The botched finale and score aside, “The Stepfather” is solid, smarter than expected and is powered by O’Quinn’s Oscar-worthy performance.
“The Stepfather” made Entertainment Weekly’s 1999 list of “The Scariest Movies Ever Made.” The sequels and the unfortunate, heavily neutered 2009 remake didn’t come close.
At the time of its release, “The Stepfather” was viewed by many as a satire of President Reagan’s “It’s Morning Again in America” view of renewal. The political connection can’t be accidental as there is, after all, a prominent picture of Reagan in the principal’s office of Stephanie’s school.
Actually, Jerry isn’t entirely unlike Chip, the psychopath Jim Carrey played in “The Cable Guy” (1996), who was also raised and educated by too much television and whose real name we never know.

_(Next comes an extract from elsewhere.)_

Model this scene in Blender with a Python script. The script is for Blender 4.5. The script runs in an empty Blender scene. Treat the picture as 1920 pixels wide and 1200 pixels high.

It’s a creepy concept, that the “normalcy” depicted in watered-down TV sitcoms is the same normal Jerry attempts to acquire and maintain, in an age where those values are seen as dated, corny and inappropriate.
This aspect of “The Stepfather” is troubling for how relevant it remains, perhaps more now than in 1987: in the 21st century, there are still people living in the past, who allow nostalgia, long held and unquestioned traditions and an unwillingness to change to create their version of reality. Maintain and submit, or else. Jerry Blake never went away.